Benoît Jacquot e Catherine Deneuve: rodagem de


joao lopes
26 Dez 2014 0:37

Não é todos os dias que vemos nomes como Benoît Poelvoorde, Chiara Mastroianni, Charlotte Gainsbourg ou Catherine Deneuve, não apenas a mostrar todas as subtilezas do seu talento, mas também a "encaixar" de forma tão perfeita num modelo tradicional de drama passional.

Aliás, tradicional até certo ponto, uma vez que, como o próprio realizador, Benoît Jacquot, várias vezes declarou (nomeadamente quando esteve no recente Lisbon & Estoril Film Festival), tudo começou com a vontade de encenar Poelvoorde, actor sobretudo popular pelos seus filmes cómicos (p. ex.: "Nada a Declarar", de e com Dany Boon), agora num registo à beira da tragédia.

Poelvoorde interpreta um inspector de finanças que se envolve numa bizarro triângulo amoroso: casa-se com uma mulher (Mastroianni) sem inicialmente saber que ela é irmã de uma outra mulher (Gainsbourg) com quem teve um (des)encontro amoroso… Daí o tom bizarro, de cruel ironia, das suas atribulações: por um lado, vive em função de um violento impulso afectivo; por outro lado, faz esforços imensos para manter as aparências familiares e sociais.
Provavelmente, nas mãos de um cineasta vulgar, estaríamos perante uma espécie de vaudeville simplista, recheado de "surpresas" mais ou menos aparatosas.
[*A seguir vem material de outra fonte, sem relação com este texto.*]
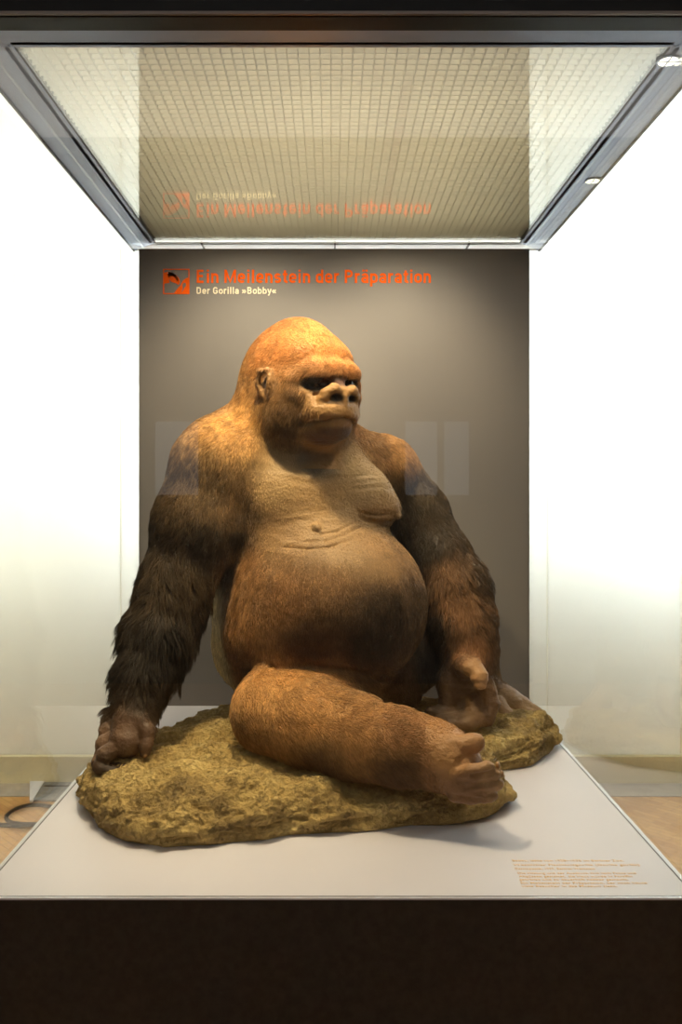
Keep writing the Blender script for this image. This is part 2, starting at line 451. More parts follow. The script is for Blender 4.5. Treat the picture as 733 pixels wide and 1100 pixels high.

O certo é que Jacquot, fiel ao seu gosto pela exploração das zonas mais recônditas do comportamento humano, faz um filme enraizado numa elaborada arquitectura dramática, alheia a maniqueísmos morais ou sociais.
Depois de "Adeus, Minha Rainha" (2012), um filme também de muitas e inusitadas intensidades emocionais, embora em registo de "reconstituição" histórica, "Três Corações" confirma a agilidade de Jacquot como um criador que, afinal, trabalha sobre uma riquíssima herança a que pertencem autores como Max Ophüls (1902-1957) ou François Truffaut (1932-1984). Neste cinema de verdade e aparências, cada personagem é confrontada com o peso das mentiras que transporta.